DIRECTIONS
Restate, exactly and only, the lines from the first through the line containing "return dry, lush, dirt, stony".

====== MATERIAL PROVIDED

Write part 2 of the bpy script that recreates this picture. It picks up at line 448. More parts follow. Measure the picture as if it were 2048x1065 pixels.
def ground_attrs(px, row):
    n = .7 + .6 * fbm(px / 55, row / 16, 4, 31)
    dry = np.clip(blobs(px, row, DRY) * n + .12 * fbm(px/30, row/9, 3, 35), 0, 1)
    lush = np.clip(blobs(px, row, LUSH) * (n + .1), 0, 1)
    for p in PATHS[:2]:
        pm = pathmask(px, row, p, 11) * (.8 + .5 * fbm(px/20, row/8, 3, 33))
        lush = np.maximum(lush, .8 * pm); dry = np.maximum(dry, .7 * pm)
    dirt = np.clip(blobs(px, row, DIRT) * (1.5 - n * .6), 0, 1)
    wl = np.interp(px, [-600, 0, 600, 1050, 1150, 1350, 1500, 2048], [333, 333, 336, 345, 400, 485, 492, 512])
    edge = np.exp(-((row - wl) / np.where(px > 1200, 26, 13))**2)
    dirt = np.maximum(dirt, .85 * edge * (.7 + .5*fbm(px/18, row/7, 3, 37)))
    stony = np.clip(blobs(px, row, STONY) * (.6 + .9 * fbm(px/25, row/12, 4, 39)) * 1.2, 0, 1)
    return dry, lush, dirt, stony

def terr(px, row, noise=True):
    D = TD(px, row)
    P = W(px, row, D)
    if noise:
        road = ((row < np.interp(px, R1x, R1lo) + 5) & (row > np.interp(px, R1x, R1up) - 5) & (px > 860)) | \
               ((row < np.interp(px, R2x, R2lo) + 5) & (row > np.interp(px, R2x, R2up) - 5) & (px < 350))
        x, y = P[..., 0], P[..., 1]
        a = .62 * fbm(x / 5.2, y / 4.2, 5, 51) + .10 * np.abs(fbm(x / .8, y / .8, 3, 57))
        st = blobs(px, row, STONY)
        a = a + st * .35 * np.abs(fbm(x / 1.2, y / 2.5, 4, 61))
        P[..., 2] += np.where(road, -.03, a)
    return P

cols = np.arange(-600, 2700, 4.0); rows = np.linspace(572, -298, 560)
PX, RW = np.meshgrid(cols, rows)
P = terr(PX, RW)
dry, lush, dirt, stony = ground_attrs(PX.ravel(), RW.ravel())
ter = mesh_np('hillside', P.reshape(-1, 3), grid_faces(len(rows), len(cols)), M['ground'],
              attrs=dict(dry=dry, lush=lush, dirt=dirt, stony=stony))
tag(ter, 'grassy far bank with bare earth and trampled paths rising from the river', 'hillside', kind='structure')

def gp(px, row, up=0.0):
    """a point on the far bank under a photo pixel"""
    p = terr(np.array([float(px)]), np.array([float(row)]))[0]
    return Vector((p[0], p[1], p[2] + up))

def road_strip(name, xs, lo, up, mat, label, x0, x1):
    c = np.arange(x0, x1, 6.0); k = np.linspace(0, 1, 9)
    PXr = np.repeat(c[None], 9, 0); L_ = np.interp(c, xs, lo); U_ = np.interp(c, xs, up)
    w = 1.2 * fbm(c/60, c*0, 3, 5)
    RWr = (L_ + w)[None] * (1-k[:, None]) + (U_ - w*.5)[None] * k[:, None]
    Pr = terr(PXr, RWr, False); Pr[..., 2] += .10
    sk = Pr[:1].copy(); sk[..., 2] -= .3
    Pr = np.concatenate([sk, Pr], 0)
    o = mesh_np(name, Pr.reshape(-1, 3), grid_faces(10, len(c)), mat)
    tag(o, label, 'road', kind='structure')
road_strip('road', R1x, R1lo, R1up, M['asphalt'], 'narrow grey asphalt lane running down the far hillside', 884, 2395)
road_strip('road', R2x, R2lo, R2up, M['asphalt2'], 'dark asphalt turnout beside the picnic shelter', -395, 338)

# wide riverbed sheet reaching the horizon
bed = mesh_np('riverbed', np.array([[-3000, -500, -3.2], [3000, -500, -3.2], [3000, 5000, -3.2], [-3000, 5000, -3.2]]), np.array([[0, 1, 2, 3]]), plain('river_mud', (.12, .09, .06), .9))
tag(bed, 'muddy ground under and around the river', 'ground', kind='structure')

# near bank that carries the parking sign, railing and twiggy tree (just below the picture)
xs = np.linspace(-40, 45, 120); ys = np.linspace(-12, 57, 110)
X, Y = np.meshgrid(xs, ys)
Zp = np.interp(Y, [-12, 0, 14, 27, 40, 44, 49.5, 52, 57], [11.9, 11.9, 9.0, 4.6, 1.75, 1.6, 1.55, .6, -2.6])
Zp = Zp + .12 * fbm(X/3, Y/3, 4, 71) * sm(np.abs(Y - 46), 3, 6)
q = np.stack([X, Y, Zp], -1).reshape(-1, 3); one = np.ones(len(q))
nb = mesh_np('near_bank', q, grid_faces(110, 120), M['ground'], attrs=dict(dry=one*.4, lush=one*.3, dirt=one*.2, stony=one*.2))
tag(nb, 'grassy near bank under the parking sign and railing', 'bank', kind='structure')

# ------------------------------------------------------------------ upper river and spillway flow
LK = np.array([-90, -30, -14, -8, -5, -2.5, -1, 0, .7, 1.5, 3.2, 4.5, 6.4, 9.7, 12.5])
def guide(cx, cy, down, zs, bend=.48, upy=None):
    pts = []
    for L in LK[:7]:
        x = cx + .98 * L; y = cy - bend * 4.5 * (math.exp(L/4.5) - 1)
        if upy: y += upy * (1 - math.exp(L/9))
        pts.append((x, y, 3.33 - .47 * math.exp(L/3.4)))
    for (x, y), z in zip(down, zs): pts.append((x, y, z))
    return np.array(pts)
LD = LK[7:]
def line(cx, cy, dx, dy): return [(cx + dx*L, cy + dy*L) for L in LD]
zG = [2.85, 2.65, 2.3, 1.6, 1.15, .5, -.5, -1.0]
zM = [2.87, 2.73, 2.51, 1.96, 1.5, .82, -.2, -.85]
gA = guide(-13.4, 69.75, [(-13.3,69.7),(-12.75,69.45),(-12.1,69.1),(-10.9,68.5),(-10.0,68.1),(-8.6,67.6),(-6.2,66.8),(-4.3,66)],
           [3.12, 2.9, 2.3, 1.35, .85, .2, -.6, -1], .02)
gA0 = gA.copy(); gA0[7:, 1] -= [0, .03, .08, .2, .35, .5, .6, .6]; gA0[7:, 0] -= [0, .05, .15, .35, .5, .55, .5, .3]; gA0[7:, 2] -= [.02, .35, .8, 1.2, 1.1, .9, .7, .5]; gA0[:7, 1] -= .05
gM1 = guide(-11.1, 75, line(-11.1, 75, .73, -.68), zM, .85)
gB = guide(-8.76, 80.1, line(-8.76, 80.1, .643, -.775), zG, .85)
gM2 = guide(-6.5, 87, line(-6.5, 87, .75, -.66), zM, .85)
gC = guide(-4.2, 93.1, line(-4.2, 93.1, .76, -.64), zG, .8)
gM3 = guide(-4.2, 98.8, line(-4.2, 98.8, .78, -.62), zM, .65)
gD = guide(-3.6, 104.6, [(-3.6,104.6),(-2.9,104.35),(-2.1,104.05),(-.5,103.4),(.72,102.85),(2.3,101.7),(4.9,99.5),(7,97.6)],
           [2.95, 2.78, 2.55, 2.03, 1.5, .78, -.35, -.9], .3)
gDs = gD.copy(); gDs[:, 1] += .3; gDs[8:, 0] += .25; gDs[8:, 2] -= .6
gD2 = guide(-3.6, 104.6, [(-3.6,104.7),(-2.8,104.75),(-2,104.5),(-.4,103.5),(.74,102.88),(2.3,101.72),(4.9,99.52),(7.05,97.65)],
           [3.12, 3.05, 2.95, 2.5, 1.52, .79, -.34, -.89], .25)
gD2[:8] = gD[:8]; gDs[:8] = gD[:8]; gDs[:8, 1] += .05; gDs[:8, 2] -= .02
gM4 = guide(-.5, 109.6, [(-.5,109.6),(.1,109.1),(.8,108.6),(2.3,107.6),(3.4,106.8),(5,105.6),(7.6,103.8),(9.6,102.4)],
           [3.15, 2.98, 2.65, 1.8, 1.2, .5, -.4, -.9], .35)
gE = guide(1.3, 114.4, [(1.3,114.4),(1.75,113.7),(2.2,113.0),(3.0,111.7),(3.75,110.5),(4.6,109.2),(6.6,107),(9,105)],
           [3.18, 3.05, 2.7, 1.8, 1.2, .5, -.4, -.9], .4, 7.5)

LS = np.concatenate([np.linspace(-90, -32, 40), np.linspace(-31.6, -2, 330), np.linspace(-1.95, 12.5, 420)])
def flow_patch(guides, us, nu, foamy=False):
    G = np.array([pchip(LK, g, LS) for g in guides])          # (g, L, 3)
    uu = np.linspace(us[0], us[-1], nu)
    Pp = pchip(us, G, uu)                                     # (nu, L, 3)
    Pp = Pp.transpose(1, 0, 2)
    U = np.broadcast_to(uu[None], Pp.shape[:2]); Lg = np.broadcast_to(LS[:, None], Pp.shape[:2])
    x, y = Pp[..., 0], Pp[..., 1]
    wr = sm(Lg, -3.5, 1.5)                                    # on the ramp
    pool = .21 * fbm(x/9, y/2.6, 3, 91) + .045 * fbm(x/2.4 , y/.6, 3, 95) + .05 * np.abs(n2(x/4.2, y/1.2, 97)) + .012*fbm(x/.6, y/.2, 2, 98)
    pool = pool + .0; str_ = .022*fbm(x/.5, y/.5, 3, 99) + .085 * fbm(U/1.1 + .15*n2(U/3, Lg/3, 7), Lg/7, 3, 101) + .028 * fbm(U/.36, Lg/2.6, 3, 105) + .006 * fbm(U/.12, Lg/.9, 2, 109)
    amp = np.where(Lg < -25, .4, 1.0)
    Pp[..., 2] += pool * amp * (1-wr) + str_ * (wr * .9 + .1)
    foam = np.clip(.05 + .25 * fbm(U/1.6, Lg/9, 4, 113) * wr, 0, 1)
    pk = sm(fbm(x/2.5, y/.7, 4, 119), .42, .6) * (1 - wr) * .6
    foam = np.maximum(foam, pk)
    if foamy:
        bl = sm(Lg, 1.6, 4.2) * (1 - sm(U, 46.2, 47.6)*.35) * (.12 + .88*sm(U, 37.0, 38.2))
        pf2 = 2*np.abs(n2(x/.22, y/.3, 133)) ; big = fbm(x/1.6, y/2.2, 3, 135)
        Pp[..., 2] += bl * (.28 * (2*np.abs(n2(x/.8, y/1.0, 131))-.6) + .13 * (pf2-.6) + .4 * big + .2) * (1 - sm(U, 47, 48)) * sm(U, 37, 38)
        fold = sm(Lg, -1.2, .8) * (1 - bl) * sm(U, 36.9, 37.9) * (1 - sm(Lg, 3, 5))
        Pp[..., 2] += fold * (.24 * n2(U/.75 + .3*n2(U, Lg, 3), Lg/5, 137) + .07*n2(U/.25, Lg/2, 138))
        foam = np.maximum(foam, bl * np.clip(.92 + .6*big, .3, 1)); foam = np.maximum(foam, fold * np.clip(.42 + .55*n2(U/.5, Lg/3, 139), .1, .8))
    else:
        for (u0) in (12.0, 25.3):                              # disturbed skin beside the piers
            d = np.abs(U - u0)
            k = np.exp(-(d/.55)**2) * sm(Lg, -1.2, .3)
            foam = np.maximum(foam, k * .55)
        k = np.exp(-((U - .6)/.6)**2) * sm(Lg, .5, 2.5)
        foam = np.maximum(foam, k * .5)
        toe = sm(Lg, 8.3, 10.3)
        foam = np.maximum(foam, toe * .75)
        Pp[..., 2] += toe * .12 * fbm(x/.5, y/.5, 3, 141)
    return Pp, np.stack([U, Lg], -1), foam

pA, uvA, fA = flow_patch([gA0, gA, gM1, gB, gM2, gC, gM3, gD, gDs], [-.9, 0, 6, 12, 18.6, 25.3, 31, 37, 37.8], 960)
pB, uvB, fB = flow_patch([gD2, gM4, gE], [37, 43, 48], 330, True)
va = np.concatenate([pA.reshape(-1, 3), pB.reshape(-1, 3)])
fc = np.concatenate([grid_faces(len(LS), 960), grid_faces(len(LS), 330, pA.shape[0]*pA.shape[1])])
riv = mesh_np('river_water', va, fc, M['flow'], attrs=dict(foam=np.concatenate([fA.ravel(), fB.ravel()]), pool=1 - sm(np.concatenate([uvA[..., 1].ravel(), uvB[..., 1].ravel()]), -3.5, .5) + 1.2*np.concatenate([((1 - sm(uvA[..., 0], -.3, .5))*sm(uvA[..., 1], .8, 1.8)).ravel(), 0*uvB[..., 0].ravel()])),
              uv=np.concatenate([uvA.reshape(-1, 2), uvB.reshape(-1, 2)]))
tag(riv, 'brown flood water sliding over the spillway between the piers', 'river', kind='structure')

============

COMPLETED EXERCISE
Write part 2 of the bpy script that recreates this picture. It picks up at line 448. More parts follow. Measure the picture as if it were 2048x1065 pixels.
def ground_attrs(px, row):
    n = .7 + .6 * fbm(px / 55, row / 16, 4, 31)
    dry = np.clip(blobs(px, row, DRY) * n + .12 * fbm(px/30, row/9, 3, 35), 0, 1)
    lush = np.clip(blobs(px, row, LUSH) * (n + .1), 0, 1)
    for p in PATHS[:2]:
        pm = pathmask(px, row, p, 11) * (.8 + .5 * fbm(px/20, row/8, 3, 33))
        lush = np.maximum(lush, .8 * pm); dry = np.maximum(dry, .7 * pm)
    dirt = np.clip(blobs(px, row, DIRT) * (1.5 - n * .6), 0, 1)
    wl = np.interp(px, [-600, 0, 600, 1050, 1150, 1350, 1500, 2048], [333, 333, 336, 345, 400, 485, 492, 512])
    edge = np.exp(-((row - wl) / np.where(px > 1200, 26, 13))**2)
    dirt = np.maximum(dirt, .85 * edge * (.7 + .5*fbm(px/18, row/7, 3, 37)))
    stony = np.clip(blobs(px, row, STONY) * (.6 + .9 * fbm(px/25, row/12, 4, 39)) * 1.2, 0, 1)
    return dry, lush, dirt, stony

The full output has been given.